I’d also like an overhaul of the criminal justice system, which isn’t working. And – on the back of Fraser Nelson’s brilliant Despatches programme for Channel 4 – I’d like to see the benefits system overhauled so that three million people will no longer be claiming long-term sickness benefits, three quarters of them being on the basis of mental health.
I would like new housing only in a form that would satisfy King Charles
I’d like people obliged to take work or go on much lower benefits. I would like new housing only in a form that would satisfy King Charles, viz, done with an eye to beauty and the historic character of an area, not just Angela Rayner’s sprawling estates.
But you know what? Those things aren’t going to happen.

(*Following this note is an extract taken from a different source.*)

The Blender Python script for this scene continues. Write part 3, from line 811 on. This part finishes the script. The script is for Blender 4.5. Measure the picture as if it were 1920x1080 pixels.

Welfare reform is the toughest job in politics followed closely by immigration. These things are about hard choices, and that’s not what this rebrand – or refocussing – is about.
So, the metrics by which we’re meant to be assessing Sir Keir’s performance are the following:
1) bolster disposable household income;
2) ensure that 92 per cent of routine NHS operations and appointments will take place within 18 weeks by March 2029;
3) build 1.5 million homes by the end of this parliament;
4) decarbonise the electricity supplies by 2030;
5) raise the number of children who are ready for school at five from 67 per cent now to 75 per cent;
6) put 13,000 bobbies on the beat.
There are a couple of things that strike you. One is how weirdly specific some of these targets are. The ambition to bolster our spending power is nice and simple… come the next election, will we have more money which isn’t eaten up by rent and heating bills? We can grasp that. But getting 92 per cent of routine NHS appointments met within 18 weeks? Why 92, why 18? God knows.
As for the business of children being ready for school at five, it’s a problem that most of us didn’t know we had. More bobbies on the beat… I shall welcome my named, contactable officer if he or she turns up but I have actually heard this promise from every single Met Commissioner on taking the job for the last 30 years; it never happens.
But the other problem is that achieving one target means missing others. So, if we’re aiming for those routine appointments and operations, the word is that this will mean putting more pressure on A&E. How about simply improving the efficiency and accountability of the NHS?
You know it would save time if Sir Keir simply made a promise to be better on most important things than the Tories were. It’s a bar so low even he is unlikely to fail.